Spotkanie w Piotrkowie pińczowianie mogli rozpocząć od mocnego uderzenia. Już w drugiej minucie Przemysław Kupczyk dokładnie obsłużył Krystiana Zarębę, ale ten w doskonałej sytuacji strzelił zbyt lekko, by pokonać Szymona Gąsińskiego. To była najciekawsza akcja nudnej pierwszej połowy. Co nie udało się na początku meczu, udało się jednak tuż po przerwie. Asystował Łukasz Mika, na czystą pozycję z 40 m wyszedł Sylwester Patejuk, w pełnym biegu minął bramkarza Concordii i pewnie uderzył do pustej bramki. - Chyba za wcześnie zdobyliśmy tego gola - wzdychał po meczu Henryk Boniszewski, kierownik Nidy. Zamiast spokojnie pielęgnować wynik, goście pozwolili się bowiem zepchnąć do głębokiej obrony. Efektem - pierwszy gol zdobyty przez piotrkowian po stałym fragmencie gry i zwycięski Daniela Fabicha, z 3 m po ogromnym "kotle" w polu karnym Nidy. - To był na pewno mecz przynajmniej do zremisowania. Zabrakło koncentracji - podsumował kierownik.

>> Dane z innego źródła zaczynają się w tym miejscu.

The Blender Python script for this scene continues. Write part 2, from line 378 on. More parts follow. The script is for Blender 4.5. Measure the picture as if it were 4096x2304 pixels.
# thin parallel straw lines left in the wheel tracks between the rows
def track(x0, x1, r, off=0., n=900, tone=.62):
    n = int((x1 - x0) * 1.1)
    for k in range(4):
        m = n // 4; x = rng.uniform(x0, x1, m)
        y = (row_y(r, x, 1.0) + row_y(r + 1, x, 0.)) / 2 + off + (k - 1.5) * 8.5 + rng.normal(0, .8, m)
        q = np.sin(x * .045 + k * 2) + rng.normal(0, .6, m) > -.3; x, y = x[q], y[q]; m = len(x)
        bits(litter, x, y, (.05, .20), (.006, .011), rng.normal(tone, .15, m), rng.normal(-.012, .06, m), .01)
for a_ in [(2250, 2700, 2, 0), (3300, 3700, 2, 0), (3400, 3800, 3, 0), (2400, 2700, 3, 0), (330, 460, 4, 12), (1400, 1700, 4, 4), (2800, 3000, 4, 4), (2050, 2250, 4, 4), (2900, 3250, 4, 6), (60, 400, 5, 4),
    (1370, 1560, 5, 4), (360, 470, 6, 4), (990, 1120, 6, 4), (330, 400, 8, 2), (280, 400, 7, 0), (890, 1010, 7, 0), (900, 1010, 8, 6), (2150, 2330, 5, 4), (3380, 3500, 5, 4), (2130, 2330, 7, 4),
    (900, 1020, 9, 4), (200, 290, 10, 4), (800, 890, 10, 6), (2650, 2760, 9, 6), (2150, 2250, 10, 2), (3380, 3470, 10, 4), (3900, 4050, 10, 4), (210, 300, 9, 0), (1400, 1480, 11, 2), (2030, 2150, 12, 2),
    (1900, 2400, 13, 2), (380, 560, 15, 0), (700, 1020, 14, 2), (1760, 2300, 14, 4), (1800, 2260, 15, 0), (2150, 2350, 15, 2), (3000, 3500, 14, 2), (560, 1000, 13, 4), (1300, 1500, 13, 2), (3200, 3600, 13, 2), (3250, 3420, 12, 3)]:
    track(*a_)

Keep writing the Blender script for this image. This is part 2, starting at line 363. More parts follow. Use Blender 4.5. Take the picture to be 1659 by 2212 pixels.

Pozostałe wyniki meczów 27. kolejki:

Sandecja Nowy Sącz - Jeziorak Iława 1:0 (0:0): Zawiślan (55.);

Przebój Wolbrom - Hetman Zamość 3:2 (0:1): Kuta dwie (78., 85.), Szlęzak (56.) - Margol (35.), Kaczmarek (58.);

Okocimski Brzesko - Górnik Wieliczka 0:1 (0:1): Jarosz (20.);

Sokół Aleksandrów Łódzki - Start Otwock 2:2 (2:2): Noga (13.), Ł.Świętosławski (40. karny) - Wysocki (9.), Kęska (30.);

Wigry Suwałki - ŁKS Łomża 2:0 (1:0): Ołowniuk (20.), Kleczkowski (82.);

Ruch Wysokie Mazowieckie - Stal Poniatowa 2:1 (1:0): Jakuszewski (11.), Żuberek (90.) - Dziedzic (83.);

Kolejarz Stróże - OKS Olsztyn 1:1 (1:1): Armatys (22.) - Koprucki (38.).